Food and drink exports to non-EU countries rose by 8.7 per cent, between February 2020 and February 2021, but fell by 40.9 per cent to the EU.

Downing Street has, so far, rebuffed industry calls to reopen negotiations with Brussels, other than to try to resolve the legal crisis surrounding the Northern Ireland Protocol.

But Dominic Goudie, the FDF’s head of international trade, said: “Exports to our biggest market, Ireland, have also dropped more than two thirds.

“UK businesses continue to struggle with inconsistent and incorrect demands at EU borders, and small businesses have been hardest hit due to the collapse of groupage distribution into the EU.

“It is essential that the EU-UK partnership council and its trade specialised committees are convened to urgently address problems.”

The FDF said exports to the EU had partially bounced back from a 76 per cent fall in January – but remained 41 per cent down on a year ago. In addition:

* Imports from the EU are down 17 per cent – despite increasing from the rest of the world by nearly 6 per cent.

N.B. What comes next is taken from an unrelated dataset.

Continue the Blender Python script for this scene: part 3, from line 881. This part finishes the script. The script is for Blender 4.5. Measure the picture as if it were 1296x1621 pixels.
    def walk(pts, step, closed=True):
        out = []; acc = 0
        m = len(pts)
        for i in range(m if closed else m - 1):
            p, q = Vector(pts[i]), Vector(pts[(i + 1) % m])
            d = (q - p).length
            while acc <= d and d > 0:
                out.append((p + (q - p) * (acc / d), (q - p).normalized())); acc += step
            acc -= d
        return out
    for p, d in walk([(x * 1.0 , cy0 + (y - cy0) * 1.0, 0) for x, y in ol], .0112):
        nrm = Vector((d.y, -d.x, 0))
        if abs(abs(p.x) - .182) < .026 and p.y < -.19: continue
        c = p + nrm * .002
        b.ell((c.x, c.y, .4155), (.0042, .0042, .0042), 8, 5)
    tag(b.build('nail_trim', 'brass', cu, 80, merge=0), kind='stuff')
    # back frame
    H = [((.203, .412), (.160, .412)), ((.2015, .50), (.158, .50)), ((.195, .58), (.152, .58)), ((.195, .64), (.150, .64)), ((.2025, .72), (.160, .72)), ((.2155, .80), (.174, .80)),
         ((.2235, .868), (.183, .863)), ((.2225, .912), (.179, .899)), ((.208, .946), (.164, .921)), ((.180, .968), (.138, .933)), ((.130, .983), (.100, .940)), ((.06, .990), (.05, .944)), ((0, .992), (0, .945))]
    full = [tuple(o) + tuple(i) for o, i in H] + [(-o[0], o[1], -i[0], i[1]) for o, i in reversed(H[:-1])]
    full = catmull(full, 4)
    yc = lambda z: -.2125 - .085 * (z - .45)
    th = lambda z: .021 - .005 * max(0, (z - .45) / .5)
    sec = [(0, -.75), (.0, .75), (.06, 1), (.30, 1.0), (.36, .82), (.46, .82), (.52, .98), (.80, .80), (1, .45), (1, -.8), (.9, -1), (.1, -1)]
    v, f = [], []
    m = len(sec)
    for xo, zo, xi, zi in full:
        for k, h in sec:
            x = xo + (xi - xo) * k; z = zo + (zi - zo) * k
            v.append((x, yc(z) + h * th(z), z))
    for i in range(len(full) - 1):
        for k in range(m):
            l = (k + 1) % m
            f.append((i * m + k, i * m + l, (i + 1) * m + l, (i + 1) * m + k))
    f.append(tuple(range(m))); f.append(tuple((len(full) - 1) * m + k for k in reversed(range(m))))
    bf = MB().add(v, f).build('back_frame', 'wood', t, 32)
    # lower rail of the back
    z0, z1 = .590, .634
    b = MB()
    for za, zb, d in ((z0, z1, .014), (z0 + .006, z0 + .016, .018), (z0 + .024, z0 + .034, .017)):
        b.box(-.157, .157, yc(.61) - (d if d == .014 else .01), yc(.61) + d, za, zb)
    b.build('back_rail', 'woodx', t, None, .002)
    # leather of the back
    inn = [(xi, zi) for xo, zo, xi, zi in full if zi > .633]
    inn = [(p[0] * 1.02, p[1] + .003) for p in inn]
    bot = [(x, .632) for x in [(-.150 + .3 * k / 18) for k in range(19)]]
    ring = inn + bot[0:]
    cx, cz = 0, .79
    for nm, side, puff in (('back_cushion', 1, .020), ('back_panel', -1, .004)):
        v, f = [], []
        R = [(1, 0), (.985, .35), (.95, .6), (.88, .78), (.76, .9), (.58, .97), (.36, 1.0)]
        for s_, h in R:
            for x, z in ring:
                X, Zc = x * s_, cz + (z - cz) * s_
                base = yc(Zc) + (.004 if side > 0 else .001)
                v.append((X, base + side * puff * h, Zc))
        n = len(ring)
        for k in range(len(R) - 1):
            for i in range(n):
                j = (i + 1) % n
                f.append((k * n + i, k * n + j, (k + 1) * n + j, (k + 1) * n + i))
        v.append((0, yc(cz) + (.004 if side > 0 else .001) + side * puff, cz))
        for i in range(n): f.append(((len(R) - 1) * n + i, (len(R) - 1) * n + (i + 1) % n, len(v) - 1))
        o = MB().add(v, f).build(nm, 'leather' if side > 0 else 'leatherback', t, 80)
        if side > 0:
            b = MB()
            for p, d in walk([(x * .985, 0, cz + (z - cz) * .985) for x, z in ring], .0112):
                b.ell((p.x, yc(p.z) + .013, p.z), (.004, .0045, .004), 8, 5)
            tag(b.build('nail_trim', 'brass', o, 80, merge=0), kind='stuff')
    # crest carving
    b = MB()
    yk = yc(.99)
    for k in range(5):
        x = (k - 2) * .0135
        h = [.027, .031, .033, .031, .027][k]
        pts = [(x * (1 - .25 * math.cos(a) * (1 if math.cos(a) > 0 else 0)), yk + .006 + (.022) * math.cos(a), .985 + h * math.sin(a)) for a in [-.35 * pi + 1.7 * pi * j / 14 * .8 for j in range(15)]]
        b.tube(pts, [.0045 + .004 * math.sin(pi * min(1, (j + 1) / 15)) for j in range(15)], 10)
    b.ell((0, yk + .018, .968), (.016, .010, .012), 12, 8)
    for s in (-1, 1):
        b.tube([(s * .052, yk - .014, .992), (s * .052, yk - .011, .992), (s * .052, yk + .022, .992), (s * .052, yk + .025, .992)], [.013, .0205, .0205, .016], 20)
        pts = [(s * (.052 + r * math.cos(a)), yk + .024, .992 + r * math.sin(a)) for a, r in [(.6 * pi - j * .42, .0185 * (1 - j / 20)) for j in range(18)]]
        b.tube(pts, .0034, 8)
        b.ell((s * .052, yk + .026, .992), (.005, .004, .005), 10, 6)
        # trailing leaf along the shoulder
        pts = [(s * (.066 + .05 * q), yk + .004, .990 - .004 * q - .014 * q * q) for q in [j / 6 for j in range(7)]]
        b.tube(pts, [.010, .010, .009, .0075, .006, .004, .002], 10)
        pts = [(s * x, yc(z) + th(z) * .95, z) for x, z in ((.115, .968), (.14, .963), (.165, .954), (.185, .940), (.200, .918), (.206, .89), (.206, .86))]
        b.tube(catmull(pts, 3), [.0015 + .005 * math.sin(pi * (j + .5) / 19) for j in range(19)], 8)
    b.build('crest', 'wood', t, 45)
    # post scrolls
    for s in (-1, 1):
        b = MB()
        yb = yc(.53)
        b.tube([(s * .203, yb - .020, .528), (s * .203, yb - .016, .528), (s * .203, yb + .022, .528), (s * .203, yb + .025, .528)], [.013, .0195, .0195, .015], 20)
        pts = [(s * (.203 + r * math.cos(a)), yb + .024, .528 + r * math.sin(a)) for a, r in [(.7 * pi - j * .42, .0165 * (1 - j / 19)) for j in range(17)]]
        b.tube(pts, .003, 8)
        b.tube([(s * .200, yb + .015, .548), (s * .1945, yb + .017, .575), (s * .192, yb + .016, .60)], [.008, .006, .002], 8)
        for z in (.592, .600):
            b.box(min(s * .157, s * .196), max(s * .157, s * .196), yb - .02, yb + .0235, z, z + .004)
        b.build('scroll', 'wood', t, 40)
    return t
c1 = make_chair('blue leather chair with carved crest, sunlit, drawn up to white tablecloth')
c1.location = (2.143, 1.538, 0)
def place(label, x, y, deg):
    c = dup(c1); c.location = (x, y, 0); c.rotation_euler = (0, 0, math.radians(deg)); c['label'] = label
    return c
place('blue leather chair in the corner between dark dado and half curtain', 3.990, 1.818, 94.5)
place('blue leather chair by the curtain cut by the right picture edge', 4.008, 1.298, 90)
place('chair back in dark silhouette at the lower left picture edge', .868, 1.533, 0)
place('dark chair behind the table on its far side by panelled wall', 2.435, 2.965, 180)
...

* Imports of pork, chicken and beef were down more than 30 per cent – and fruit and vegetables by 21 per cent and 13 per cent respectively.

The Brexit trade deal has hit animal – and plant – products hardest, because it failed to include an agreement to avoid form-filling and physical inspections on so-called sanitary and phytosanitary (SPS) controls.

They are already hurting exporters and deliveries to Northern Ireland, a problem set to grow when full Irish Sea checks – and, most crucially, controls on imports from the EU – finally come in.

Last month, a Lords committee warned plant and animal checks would become “a permanent barrier” to trade unless the UK drops its opposition to a different deal.

It rejected Mr Johnson’s claims of “teething problems” – arguing the punishing red tape is here to stay unless agreement can be reached with Brussels on common health and safety standards.